Alguien se soltó del último hilo que lo retenía entre nosotros, los libres del mundo. Me apena decir que no volverá.

Es alguien que se rindió. Alguien que, agotado de todo, se abandonó a sus deseos. Deseó y cayó en espiral hacia el último chiquero del rechazo. Alguien que entregó la ropa y la bandera. Y así, vencido, desposeído, apaleado, mendigó. Se humilló y se regaló.

Es alguien que ya no es dueño de nada. Alguien que no es dueño sí mismo. Alguien que, revolcándose en el barro más oscuro, terminará por reírse de nosotros.


Hablando de las cosas fuera de lugar, ayer me acordé de algo que quizás explique la historia de mi vida.

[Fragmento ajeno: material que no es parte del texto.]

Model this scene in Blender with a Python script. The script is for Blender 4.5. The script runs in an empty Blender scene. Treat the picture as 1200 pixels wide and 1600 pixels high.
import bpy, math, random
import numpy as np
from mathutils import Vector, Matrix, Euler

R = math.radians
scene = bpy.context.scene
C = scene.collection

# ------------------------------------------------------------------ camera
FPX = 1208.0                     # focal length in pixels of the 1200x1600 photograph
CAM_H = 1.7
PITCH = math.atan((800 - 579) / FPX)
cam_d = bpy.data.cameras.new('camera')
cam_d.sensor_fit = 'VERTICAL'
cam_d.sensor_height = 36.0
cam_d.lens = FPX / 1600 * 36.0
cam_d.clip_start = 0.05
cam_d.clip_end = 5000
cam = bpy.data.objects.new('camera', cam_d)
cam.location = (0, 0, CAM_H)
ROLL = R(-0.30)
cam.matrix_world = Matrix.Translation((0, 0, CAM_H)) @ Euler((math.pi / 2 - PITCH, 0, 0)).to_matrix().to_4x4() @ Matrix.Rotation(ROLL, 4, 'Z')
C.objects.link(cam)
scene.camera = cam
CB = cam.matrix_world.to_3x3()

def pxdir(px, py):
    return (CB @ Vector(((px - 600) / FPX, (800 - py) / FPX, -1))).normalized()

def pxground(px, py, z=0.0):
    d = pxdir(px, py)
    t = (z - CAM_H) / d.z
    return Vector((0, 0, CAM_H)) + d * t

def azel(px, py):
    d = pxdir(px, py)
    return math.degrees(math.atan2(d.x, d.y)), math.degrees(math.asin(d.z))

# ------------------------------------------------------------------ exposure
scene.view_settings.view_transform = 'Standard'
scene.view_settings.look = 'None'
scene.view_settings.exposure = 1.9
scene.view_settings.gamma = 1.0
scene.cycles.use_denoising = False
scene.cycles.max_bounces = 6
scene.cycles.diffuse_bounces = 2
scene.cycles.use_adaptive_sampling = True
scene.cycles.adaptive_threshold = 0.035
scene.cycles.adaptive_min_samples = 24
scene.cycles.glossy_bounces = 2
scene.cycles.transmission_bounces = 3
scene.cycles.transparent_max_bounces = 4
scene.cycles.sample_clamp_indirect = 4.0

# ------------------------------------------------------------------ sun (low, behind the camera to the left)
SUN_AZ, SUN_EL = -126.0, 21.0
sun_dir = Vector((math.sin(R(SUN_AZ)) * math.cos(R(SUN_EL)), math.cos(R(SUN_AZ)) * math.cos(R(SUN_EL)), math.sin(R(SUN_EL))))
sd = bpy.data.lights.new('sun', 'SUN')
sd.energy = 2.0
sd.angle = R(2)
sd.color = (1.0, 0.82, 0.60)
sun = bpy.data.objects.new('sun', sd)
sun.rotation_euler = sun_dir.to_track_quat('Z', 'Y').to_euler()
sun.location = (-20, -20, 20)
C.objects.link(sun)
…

Yo ya no tenía 16 años y estaba tumbada en un sofá con un muchacho que me gustaba. Era un chico cariñoso, tanto que cuando quise acordar me estaba besando el cuello. Eran esos besos sonoros y rápidos, como disparos de ametralladora. Muy sorprendida, y sin un miligramo de cerebro conectado a la lengua, comenté:
- ¡Uy! ¡Así eran los besos de mi tía Chiche!

Jejé. Eso se llama ubicuidad. Y después me vienen con la teoría de que las cosas no tienen un lugar.


Soñé que estaba sentada en la falda de un cura.
La mezcla de júbilo y vergüenza con que me desperté fue encantadora.
Por un instante, a mitad de camino entre un mundo y el otro, me vino a la cabeza: "Al fin las cosas han vuelto a su lugar...".

No tengo idea de qué querrá decir eso. Pero apenas abrí los ojos supe fehacientemente que no. Las cosas siguen fuera de lugar. Cualquiera que este sea.